# Start of Record extracts
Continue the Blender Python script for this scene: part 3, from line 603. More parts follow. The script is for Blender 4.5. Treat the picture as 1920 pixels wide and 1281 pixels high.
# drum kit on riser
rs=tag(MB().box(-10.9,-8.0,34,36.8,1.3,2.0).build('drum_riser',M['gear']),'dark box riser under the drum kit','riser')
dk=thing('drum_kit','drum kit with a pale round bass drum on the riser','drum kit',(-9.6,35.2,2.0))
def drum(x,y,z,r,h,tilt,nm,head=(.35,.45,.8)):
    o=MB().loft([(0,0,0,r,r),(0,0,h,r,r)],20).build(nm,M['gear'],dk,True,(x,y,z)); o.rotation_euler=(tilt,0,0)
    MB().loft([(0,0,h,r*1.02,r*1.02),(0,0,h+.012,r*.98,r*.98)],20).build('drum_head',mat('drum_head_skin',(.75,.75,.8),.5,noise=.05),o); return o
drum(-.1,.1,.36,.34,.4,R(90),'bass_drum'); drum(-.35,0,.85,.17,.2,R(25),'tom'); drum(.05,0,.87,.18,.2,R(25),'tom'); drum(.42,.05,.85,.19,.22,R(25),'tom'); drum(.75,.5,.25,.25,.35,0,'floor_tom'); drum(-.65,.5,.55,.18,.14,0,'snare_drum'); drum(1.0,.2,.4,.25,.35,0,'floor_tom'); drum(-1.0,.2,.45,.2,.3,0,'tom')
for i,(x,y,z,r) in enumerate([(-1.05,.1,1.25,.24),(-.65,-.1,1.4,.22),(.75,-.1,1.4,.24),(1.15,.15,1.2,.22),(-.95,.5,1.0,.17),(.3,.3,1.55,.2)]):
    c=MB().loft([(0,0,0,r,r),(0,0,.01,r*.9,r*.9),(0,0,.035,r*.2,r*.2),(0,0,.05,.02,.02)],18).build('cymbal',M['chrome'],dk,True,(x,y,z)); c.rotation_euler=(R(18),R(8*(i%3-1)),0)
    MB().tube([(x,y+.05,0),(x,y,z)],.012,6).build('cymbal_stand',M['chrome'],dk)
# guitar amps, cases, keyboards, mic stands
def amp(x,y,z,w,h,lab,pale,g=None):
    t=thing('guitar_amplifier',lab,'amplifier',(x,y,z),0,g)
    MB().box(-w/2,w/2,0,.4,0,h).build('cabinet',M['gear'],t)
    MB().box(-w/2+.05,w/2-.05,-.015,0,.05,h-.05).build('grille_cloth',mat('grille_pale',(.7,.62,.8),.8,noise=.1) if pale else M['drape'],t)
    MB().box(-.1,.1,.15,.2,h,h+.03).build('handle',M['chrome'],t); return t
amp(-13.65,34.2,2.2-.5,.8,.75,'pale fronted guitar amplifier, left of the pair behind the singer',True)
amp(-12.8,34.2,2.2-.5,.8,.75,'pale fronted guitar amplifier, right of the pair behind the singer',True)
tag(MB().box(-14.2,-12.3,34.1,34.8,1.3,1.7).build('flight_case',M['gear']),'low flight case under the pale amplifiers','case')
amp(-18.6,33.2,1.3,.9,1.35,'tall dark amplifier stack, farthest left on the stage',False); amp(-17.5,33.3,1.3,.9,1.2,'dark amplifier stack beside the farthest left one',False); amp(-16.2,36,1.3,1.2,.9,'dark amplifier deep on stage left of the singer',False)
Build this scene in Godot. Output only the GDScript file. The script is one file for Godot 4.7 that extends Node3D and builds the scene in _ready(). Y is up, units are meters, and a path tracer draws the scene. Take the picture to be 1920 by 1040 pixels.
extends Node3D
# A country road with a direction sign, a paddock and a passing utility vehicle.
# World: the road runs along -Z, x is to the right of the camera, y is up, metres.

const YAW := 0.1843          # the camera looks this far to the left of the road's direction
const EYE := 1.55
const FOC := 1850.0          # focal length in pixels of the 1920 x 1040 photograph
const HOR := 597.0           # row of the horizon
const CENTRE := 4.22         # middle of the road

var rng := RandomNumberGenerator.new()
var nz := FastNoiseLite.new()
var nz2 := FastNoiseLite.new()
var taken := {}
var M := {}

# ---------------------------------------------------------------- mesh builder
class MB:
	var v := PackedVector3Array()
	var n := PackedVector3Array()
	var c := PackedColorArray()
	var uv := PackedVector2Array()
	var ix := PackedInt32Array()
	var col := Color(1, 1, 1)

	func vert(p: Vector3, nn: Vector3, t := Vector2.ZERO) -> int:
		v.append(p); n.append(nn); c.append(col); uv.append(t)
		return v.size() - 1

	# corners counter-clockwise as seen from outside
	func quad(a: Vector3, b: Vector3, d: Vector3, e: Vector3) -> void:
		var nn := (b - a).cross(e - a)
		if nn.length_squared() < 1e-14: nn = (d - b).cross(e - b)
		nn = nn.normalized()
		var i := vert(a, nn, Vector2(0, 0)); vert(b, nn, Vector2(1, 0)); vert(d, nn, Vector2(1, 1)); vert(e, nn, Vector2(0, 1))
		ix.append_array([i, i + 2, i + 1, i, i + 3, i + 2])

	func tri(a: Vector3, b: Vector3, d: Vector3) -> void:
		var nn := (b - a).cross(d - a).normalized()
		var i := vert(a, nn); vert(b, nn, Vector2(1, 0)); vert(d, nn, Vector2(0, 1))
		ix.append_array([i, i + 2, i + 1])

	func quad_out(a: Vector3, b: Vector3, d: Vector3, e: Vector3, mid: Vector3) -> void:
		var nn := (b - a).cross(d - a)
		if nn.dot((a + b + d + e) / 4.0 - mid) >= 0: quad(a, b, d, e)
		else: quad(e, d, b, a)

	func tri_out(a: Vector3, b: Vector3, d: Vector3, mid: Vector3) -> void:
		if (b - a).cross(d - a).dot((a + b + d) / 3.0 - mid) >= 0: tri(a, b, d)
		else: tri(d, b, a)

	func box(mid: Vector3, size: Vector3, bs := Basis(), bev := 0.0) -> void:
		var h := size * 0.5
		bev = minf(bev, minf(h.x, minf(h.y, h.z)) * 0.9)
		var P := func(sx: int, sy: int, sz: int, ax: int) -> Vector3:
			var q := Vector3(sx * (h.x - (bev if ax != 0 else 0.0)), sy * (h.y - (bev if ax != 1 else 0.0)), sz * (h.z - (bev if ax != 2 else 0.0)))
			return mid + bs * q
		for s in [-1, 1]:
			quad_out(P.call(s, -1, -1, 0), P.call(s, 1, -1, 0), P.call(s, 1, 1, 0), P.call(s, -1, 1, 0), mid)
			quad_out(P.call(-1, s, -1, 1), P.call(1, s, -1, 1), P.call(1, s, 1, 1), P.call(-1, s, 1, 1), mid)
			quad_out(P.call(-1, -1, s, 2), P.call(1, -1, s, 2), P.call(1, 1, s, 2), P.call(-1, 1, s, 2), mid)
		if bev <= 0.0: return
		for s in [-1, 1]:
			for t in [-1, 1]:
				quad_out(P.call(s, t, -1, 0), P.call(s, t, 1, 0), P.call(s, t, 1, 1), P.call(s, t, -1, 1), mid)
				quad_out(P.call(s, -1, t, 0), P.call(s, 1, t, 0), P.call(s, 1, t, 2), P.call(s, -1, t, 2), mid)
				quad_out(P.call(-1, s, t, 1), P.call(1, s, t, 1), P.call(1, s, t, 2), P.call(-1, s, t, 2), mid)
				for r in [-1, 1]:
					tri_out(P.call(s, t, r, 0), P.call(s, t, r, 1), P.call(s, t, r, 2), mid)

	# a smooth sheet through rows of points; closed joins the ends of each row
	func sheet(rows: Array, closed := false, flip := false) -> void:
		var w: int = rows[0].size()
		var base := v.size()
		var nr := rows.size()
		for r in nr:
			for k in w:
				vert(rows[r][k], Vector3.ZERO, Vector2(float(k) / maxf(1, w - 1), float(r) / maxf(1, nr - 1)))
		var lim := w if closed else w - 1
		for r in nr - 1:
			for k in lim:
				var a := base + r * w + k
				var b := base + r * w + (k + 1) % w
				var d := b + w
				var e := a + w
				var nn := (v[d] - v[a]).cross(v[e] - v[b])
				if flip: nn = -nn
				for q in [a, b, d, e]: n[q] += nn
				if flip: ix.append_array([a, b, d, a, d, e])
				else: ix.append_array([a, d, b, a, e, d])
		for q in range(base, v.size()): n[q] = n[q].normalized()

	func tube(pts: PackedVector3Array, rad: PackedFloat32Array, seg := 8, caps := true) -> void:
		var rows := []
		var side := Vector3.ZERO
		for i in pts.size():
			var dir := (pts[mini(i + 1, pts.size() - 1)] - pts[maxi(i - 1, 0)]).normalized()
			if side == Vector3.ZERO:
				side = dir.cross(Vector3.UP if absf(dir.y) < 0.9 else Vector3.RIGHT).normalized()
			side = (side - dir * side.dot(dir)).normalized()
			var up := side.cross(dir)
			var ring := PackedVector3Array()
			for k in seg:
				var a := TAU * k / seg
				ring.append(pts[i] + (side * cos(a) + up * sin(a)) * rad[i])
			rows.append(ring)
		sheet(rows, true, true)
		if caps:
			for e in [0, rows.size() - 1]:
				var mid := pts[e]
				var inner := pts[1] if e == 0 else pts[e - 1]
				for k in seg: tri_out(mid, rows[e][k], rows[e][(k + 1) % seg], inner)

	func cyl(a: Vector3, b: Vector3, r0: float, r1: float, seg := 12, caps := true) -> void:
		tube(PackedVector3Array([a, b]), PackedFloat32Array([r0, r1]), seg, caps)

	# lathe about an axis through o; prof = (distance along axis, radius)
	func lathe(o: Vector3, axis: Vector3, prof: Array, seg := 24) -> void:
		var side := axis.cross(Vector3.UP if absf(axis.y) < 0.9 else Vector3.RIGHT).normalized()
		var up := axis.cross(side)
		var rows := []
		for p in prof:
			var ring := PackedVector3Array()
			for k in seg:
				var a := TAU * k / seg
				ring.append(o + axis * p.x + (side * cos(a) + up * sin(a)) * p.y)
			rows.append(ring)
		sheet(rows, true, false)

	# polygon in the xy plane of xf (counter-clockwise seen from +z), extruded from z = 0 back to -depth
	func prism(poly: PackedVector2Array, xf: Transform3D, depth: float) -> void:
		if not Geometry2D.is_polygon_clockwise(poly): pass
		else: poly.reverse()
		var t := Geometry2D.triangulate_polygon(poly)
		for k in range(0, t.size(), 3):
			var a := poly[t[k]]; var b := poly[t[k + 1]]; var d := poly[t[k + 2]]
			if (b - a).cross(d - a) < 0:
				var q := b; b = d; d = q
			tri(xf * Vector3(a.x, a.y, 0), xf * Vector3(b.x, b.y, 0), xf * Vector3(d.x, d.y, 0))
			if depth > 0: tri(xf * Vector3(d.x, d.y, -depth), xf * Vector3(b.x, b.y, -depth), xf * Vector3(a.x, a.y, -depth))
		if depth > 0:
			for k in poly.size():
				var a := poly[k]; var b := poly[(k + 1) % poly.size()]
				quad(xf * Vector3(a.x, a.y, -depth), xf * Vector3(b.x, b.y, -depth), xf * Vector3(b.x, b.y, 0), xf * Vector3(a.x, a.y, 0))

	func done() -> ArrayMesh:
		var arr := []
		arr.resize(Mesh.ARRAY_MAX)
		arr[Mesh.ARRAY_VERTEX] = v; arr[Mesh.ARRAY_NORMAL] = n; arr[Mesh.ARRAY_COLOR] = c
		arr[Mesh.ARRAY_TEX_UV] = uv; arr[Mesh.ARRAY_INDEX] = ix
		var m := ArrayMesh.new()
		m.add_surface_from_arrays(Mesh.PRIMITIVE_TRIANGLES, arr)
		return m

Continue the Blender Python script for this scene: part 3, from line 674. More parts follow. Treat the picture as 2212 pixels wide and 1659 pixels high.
# End of Record extracts
Challenge:
Extract exactly and only the span of lines that begins at the line containing "Build this scene" and ends at the line containing "return v.size() - 1".

Result of the exercise:
Build this scene in Godot. Output only the GDScript file. The script is one file for Godot 4.7 that extends Node3D and builds the scene in _ready(). Y is up, units are meters, and a path tracer draws the scene. Take the picture to be 1920 by 1040 pixels.
extends Node3D
# A country road with a direction sign, a paddock and a passing utility vehicle.
# World: the road runs along -Z, x is to the right of the camera, y is up, metres.

const YAW := 0.1843          # the camera looks this far to the left of the road's direction
const EYE := 1.55
const FOC := 1850.0          # focal length in pixels of the 1920 x 1040 photograph
const HOR := 597.0           # row of the horizon
const CENTRE := 4.22         # middle of the road

var rng := RandomNumberGenerator.new()
var nz := FastNoiseLite.new()
var nz2 := FastNoiseLite.new()
var taken := {}
var M := {}

# ---------------------------------------------------------------- mesh builder
class MB:
	var v := PackedVector3Array()
	var n := PackedVector3Array()
	var c := PackedColorArray()
	var uv := PackedVector2Array()
	var ix := PackedInt32Array()
	var col := Color(1, 1, 1)

	func vert(p: Vector3, nn: Vector3, t := Vector2.ZERO) -> int:
		v.append(p); n.append(nn); c.append(col); uv.append(t)
		return v.size() - 1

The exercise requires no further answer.